Yes.
The point I want to bring up now is the 4VsW, where we do a lot of halibut fishing. From Glace Bay it's probably 110 miles to 130 miles out there, or 140 miles, where we fish, but this year they took it from us. It's a big area. They just took all along Stone Fence and along the cove there where we fish. We got history there for years and everything, and they took it from us this year.
The only thing I can see that's going on is that there's cable getting laid from across the ocean. It's coming in that way. I'm led to believe that we got kicked out of there so that this cable could go there. Our hooks aren't going to haul up one of those cables anyway. The size is no more than a sixteenth of an inch thick. It isn't going to haul up that weight very far before it breaks. It's only string. It's not wire or anything. Our hook is on it, and our hook is only a small hook—even smaller than that—so there's no way we're going to haul up a cable that's coming across the ocean. But that's the only reason.
They took an area that I would say was eight times bigger than what they needed just for that cable. Not only are we having a hard time catching fish. DFO or the government is making it harder for us when they close such a big area. We had meetings on it. Nobody, no fisherman at that meeting, agreed with it.

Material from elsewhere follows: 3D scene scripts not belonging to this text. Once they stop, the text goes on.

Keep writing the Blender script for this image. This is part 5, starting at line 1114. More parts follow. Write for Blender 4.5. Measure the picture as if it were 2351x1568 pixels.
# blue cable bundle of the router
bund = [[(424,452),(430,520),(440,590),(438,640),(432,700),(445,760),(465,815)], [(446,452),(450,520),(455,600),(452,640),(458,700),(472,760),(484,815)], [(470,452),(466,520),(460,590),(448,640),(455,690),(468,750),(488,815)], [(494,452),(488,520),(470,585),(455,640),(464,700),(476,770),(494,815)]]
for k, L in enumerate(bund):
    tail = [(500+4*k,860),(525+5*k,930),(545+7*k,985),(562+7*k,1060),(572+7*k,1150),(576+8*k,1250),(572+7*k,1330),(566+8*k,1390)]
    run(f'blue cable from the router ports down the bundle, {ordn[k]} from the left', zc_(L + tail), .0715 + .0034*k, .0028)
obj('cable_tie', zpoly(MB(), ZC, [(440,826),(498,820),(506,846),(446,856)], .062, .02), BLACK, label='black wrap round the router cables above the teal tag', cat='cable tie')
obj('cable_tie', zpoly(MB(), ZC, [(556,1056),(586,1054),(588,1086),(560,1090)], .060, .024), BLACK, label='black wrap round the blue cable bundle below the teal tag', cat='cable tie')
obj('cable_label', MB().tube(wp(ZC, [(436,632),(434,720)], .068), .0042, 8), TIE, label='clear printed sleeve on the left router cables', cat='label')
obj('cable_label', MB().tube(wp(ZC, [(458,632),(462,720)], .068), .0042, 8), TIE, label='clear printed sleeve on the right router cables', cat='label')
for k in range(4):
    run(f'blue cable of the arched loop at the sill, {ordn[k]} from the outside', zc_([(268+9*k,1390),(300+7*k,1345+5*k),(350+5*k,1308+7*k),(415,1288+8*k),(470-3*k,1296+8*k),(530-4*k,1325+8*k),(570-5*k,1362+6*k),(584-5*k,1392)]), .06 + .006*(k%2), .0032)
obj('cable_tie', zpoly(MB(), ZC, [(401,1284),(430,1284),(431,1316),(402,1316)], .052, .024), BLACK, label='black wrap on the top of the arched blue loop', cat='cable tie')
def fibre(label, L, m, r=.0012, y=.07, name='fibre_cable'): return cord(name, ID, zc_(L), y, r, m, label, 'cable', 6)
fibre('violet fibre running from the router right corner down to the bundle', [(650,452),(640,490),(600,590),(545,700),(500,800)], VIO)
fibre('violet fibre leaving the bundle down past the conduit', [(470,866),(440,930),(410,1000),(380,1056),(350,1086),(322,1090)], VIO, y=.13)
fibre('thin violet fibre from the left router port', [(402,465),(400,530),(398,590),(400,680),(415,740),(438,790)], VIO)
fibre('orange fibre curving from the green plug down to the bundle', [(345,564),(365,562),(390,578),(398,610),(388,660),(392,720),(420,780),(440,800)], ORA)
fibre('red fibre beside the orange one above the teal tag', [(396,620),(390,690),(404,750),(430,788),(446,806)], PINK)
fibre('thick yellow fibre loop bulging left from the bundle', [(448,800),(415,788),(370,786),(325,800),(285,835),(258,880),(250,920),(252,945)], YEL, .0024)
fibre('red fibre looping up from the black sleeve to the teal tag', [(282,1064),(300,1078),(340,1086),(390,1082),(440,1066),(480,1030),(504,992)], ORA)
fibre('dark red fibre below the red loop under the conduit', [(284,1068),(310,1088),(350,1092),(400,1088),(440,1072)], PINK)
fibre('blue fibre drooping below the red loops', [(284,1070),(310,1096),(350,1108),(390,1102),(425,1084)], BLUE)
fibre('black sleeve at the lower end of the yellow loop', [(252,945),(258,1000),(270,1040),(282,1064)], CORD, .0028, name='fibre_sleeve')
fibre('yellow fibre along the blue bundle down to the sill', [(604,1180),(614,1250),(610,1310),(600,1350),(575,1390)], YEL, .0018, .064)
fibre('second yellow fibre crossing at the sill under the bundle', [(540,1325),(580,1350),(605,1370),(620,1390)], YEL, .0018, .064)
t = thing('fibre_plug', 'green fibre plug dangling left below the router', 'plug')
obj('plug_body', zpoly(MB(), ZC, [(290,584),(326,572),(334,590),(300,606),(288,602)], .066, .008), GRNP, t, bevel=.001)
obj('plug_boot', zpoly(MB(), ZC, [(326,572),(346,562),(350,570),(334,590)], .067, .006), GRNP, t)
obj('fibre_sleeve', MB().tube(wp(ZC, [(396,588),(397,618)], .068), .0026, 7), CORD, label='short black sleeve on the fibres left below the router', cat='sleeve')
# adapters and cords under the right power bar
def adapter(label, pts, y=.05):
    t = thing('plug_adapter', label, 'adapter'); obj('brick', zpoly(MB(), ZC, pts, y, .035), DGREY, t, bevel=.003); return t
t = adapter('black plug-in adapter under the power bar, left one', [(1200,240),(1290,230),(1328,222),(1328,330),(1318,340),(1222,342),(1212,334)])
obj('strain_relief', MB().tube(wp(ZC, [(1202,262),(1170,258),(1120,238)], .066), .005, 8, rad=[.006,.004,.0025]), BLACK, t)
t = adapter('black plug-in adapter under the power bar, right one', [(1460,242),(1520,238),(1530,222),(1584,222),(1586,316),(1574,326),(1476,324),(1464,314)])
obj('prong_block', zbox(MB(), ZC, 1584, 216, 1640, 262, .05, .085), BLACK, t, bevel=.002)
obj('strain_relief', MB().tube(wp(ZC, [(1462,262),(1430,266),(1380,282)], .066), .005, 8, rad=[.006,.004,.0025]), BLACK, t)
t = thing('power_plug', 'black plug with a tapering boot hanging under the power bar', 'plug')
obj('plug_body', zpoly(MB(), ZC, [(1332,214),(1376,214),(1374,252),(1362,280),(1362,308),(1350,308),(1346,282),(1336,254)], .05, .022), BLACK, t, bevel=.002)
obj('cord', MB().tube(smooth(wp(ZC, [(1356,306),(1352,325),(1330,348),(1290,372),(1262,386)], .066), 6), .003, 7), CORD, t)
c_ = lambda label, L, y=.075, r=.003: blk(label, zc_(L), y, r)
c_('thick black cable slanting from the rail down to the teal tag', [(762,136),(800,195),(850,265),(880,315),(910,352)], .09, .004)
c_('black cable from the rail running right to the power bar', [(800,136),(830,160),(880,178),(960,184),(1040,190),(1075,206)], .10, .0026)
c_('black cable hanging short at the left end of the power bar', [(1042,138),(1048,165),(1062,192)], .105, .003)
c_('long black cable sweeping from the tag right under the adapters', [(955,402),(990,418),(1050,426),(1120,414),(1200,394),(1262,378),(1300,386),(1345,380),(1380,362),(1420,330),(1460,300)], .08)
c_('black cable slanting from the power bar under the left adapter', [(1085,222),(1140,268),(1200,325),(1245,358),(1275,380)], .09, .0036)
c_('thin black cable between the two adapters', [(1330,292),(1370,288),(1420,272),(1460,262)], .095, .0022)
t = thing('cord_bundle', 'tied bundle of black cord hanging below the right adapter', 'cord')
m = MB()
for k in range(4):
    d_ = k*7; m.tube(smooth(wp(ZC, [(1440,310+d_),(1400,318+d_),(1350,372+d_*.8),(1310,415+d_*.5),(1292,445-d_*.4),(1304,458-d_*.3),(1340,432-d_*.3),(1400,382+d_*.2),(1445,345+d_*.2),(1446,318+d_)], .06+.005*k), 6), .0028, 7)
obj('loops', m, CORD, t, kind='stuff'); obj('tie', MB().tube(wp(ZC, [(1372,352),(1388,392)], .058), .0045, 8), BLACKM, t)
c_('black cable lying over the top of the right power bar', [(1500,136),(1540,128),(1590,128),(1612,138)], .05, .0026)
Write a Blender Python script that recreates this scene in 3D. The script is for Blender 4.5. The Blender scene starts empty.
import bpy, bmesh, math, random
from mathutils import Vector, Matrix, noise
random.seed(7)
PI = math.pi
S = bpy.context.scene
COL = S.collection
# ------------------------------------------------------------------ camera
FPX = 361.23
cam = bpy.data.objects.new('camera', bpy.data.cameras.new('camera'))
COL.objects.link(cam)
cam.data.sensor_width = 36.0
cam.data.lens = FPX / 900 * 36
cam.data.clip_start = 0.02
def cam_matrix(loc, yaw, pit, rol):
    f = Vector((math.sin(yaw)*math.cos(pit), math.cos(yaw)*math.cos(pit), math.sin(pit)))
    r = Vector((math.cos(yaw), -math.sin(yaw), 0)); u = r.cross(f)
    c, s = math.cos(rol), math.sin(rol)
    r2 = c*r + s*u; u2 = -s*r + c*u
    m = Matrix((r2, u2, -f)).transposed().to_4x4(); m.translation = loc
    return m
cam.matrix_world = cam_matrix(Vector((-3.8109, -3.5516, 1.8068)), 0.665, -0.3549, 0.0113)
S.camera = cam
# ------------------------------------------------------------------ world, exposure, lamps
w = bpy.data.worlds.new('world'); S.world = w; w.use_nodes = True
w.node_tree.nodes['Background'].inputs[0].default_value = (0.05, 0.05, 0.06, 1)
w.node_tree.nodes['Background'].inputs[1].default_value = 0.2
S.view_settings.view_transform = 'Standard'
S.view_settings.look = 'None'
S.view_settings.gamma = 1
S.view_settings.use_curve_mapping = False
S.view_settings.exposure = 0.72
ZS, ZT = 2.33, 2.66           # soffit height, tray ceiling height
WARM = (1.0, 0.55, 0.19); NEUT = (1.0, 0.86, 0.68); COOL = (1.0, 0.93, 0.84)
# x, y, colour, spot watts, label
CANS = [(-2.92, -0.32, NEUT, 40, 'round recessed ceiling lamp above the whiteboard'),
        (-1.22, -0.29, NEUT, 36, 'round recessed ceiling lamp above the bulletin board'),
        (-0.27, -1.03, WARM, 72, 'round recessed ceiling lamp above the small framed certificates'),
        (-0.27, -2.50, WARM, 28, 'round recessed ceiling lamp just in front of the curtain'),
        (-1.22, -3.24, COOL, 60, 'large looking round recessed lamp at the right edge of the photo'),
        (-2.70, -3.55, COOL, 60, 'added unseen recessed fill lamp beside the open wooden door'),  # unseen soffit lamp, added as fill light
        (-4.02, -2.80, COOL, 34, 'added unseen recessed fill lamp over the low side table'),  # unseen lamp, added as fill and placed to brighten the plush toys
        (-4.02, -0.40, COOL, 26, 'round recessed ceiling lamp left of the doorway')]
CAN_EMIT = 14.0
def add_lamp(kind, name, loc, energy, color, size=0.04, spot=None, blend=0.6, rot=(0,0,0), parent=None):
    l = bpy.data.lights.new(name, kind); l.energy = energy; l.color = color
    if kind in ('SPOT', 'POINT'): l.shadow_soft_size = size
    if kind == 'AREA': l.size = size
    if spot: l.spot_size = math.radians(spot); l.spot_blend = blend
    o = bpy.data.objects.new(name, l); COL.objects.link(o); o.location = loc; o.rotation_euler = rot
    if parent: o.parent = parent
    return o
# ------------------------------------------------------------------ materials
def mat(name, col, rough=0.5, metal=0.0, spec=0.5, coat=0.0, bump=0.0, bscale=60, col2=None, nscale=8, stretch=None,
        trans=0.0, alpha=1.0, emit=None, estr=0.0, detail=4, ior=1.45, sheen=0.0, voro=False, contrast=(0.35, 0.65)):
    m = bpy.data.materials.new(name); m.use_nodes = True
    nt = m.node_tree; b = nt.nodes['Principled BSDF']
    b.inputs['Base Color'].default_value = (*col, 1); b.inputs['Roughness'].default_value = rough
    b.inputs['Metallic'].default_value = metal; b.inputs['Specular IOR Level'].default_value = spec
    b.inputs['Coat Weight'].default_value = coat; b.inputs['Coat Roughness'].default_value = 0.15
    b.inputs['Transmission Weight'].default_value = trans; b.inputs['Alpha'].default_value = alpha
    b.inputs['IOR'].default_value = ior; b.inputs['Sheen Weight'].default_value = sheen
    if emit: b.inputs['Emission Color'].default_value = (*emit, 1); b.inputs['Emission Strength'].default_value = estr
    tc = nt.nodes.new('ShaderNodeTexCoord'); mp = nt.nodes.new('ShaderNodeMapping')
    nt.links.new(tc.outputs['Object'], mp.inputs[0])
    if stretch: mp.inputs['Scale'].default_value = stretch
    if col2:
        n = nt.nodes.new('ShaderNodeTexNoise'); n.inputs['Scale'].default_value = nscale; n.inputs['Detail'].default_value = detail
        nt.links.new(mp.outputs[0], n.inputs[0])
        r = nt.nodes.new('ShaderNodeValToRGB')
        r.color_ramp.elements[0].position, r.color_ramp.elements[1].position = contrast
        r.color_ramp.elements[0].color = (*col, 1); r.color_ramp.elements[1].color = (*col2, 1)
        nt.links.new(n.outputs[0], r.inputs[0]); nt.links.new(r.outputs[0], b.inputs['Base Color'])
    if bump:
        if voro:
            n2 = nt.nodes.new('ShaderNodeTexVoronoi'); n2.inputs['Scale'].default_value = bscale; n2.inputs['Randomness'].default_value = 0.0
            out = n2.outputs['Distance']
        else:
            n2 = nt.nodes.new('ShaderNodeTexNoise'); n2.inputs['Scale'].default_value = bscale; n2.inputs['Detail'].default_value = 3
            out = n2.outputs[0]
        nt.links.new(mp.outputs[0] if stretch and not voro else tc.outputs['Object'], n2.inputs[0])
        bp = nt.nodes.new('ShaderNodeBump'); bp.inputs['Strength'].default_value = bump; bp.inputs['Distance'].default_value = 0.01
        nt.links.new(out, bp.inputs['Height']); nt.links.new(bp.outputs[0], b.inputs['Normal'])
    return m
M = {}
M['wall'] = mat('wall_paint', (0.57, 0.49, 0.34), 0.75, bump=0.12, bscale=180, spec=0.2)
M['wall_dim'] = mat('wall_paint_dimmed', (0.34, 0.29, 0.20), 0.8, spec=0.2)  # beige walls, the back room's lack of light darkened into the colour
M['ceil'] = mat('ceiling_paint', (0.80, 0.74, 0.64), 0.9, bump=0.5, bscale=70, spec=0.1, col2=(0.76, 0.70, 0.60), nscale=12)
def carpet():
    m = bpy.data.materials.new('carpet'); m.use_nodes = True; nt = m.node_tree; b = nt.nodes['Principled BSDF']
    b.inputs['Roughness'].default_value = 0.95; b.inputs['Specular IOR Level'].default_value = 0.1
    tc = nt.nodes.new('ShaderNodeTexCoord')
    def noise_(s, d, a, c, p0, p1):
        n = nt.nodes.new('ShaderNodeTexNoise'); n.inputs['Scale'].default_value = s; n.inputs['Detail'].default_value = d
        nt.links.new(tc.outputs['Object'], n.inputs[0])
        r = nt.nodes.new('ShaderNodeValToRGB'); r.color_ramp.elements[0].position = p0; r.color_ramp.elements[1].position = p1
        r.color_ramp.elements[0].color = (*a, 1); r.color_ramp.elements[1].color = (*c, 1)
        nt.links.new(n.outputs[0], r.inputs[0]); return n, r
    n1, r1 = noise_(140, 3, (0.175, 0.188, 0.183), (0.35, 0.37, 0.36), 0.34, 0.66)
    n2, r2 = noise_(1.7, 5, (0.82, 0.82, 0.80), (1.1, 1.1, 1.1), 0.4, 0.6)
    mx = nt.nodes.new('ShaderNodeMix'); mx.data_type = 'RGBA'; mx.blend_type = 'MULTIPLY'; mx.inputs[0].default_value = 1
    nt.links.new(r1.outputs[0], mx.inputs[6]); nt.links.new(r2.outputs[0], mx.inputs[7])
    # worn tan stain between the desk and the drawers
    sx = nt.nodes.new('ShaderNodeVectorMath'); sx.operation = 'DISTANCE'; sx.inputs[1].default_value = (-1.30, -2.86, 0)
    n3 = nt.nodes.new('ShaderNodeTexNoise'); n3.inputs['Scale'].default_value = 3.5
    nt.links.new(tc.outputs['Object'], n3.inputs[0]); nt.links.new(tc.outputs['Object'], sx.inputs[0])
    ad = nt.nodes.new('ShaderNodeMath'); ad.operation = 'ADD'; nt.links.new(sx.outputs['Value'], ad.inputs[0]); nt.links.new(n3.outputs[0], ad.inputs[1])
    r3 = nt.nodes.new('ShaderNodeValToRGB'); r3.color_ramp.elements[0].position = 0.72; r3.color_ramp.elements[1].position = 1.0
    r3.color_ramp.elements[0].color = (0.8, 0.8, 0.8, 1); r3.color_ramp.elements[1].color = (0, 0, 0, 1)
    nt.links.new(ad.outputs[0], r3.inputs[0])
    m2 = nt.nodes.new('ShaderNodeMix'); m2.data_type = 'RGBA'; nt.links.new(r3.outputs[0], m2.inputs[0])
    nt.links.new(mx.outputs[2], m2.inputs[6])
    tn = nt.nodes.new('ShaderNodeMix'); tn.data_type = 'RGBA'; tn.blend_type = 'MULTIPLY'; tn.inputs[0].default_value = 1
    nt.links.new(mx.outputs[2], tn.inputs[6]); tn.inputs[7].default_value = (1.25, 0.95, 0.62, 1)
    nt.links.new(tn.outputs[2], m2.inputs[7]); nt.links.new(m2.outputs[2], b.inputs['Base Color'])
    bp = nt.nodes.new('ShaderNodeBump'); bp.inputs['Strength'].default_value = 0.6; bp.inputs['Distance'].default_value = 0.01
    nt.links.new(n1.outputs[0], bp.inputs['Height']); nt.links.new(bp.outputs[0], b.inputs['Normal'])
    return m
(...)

We all disagreed with it.
If the cable has to go there, it has to go there, but close an area of a mile or a couple of miles to put the cable down. That's all you have to do. We took cables in across the ocean there a couple of years ago in this area, in Port Morien, and we marked off a two-mile area of cable that we don't go in. There's been no trouble since then. We can work around cable. We're proving it at Port Morien, where you run a cable into Point Aconi. There hasn't been a negative word about it yet.